=== INFORMATION PROVIDED ===

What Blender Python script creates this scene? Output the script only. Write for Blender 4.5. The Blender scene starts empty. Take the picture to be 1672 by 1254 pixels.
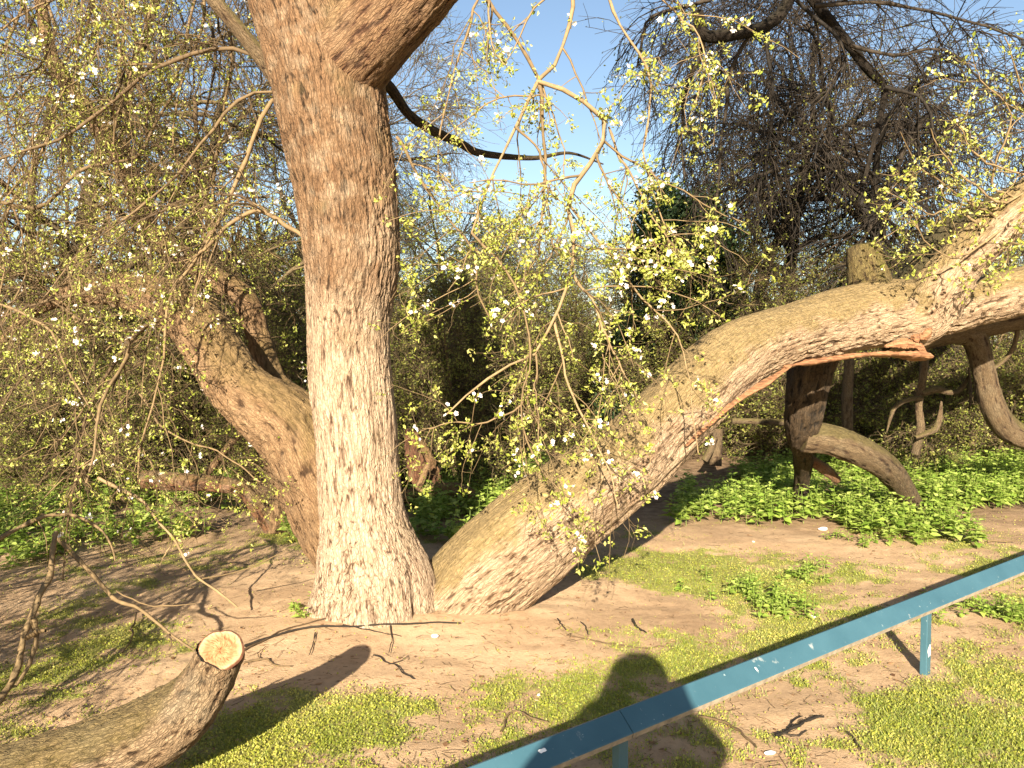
import bpy, math, numpy as np
from mathutils import Vector, Matrix

# ------------------------------------------------------------------ camera, sky, sun, exposure
SC = bpy.context.scene
COL = SC.collection
CAMH, FPX, PITCH = 1.55, 1350.0, math.atan(57 / 1350.0)
SUN_EL, SUN_AZ = math.radians(21.5), math.radians(8.4)      # light travels forward and to the right

cam = bpy.data.cameras.new('camera')
cam.sensor_width = 36.0
cam.lens = 36.0 * FPX / 1672.0
cam.clip_start, cam.clip_end = 0.05, 2000
cam_o = bpy.data.objects.new('camera', cam)
COL.objects.link(cam_o)
cam_o.location = (0, 0, CAMH)
cam_o.rotation_euler = (math.pi / 2 - PITCH, 0, 0)
SC.camera = cam_o

world = bpy.data.worlds.new('World')
SC.world = world
world.use_nodes = True
wn = world.node_tree
wn.nodes.clear()
sky = wn.nodes.new('ShaderNodeTexSky')
sky.sky_type = 'NISHITA'
sky.sun_disc = False
sky.sun_elevation = SUN_EL
sky.sun_rotation = math.pi + SUN_AZ
sky.air_density, sky.dust_density, sky.ozone_density = 1.0, 0.9, 1.0
bg = wn.nodes.new('ShaderNodeBackground')
bg.inputs['Strength'].default_value = 0.05
wo = wn.nodes.new('ShaderNodeOutputWorld')
wn.links.new(sky.outputs[0], bg.inputs[0])
wn.links.new(bg.outputs[0], wo.inputs[0])

sun = bpy.data.lights.new('sun', 'SUN')
sun.energy, sun.angle, sun.color = 5.0, math.radians(0.53), (1.0, 0.88, 0.69)
sun_o = bpy.data.objects.new('sun', sun)
COL.objects.link(sun_o)
SDIR = Vector((math.sin(SUN_AZ) * math.cos(SUN_EL), math.cos(SUN_AZ) * math.cos(SUN_EL), -math.sin(SUN_EL)))
sun_o.rotation_euler = SDIR.to_track_quat('-Z', 'Y').to_euler()
sun_o.location = (-3, -20, 12)

SC.view_settings.view_transform = 'Standard'
SC.view_settings.look = 'None'
SC.view_settings.gamma = 1
SC.view_settings.use_curve_mapping = False
SC.view_settings.exposure = 1.92
SC.cycles.max_bounces = 6
SC.cycles.transparent_max_bounces = 4

# ------------------------------------------------------------------ helpers
F = np.array([0, math.cos(PITCH), -math.sin(PITCH)])
U = np.array([0, math.sin(PITCH), math.cos(PITCH)])
X = np.array([1.0, 0, 0])
C0 = np.array([0, 0, CAMH])


def P(px, py, d):
    return C0 + X * ((px - 836) / FPX * d) + U * (-(py - 627) / FPX * d) + F * d


def G(px, py, z=0.0):
    v = X * ((px - 836) / FPX) + U * (-(py - 627) / FPX) + F
    return C0 + v * ((z - CAMH) / v[2])


def proj(p):
    q = p - C0
    d = q @ F
    return 836 + FPX * (q @ X) / d, 627 - FPX * (q @ U) / d, d


def hash3(i, seed):
    h = (i[..., 0].astype(np.uint64) * np.uint64(73856093)) ^ (i[..., 1].astype(np.uint64) * np.uint64(19349663)) \
        ^ (i[..., 2].astype(np.uint64) * np.uint64(83492791)) ^ np.uint64(seed * 7919 + 13)
    h = (h ^ (h >> np.uint64(13))) * np.uint64(0x5bd1e995)
    h = (h ^ (h >> np.uint64(15))) * np.uint64(0x2c1b3c6d)
    h = h ^ (h >> np.uint64(12))
    return h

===

» DIRECTIONS FOR THIS TASK: Write out nothing but the lines from the start of the data through the line with "from mathutils import Vector, Matrix". Leave out the pictures.

» COMPLETED EXERCISE:
What Blender Python script creates this scene? Output the script only. Write for Blender 4.5. The Blender scene starts empty. Take the picture to be 1672 by 1254 pixels.
import bpy, math, numpy as np
from mathutils import Vector, Matrix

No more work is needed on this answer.